I am still exploring something of this that is beyond my grasp.  How do I go out into the dark to seek others if the fire travels with me?  Does the light shine out where I go?  Is that determined more by the power of the light or my degree of transparency?  How does my small frail self hold the Light of All Lights?

Sunday the song “Come to my heart Lord Jesus, there is room in my heart for Thee.”  Really?  If I go beyond sentimental meanings of “Y’all come now Jesus,”  room?  seriously enough room in my small heart for the Creator, Redeemer, Sustainer, Restorer and Lord?
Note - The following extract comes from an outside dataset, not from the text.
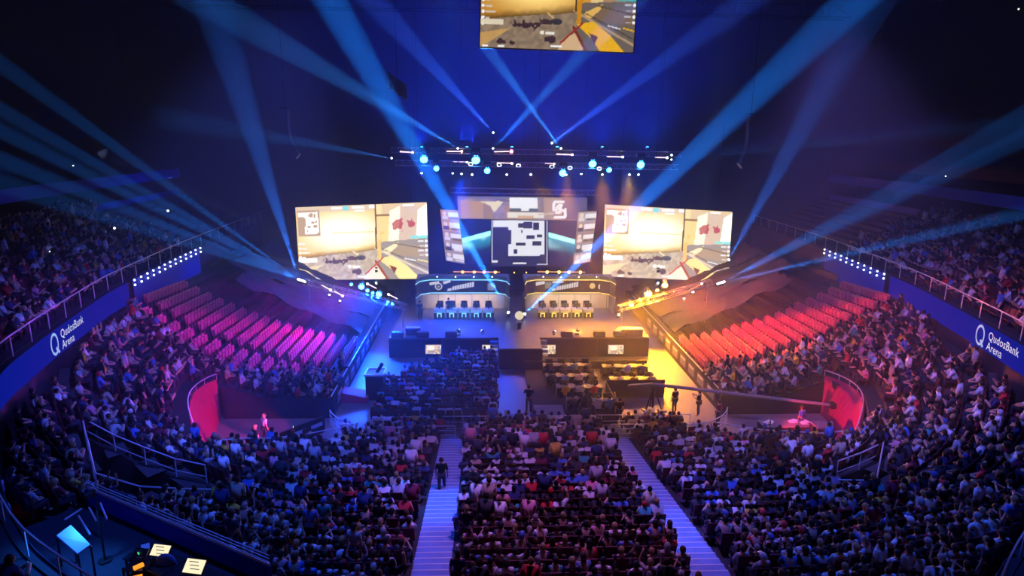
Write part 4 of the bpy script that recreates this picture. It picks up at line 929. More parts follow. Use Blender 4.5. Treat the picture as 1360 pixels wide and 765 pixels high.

This is a great mystery I am exploring, not trying to solve.  I’m not looking for simple verses or easy answers.  I am just blown away by the immensity of what we claim so casually!  And yet, in some ways, it is the same mystery I was describing earlier in my little heresy post.  In the moments when I am unable to perceive light, when the darkness of this world and age loom largest, when the educated of the world including theologians proclaim that the God I know is dead, I find Him right there in me!

I do not know how that can be.  I do not know how His own earthly body could contain Him. 

But, I know it is true.  He said it.  I have met Him there on the border of hell speaking out from within me.  I have found Him on the mountain top bringing me home to work again. 

What I am musing about here are the questions which draw me to understand how much bigger, other, beyond — and at the same time close, intimate, and available He is.  What a great wonder that all present light is darkness compared to the full understanding of Him, and my darkest days are pure light compared to life without Him.  I am exploring mysteries in great gratitude.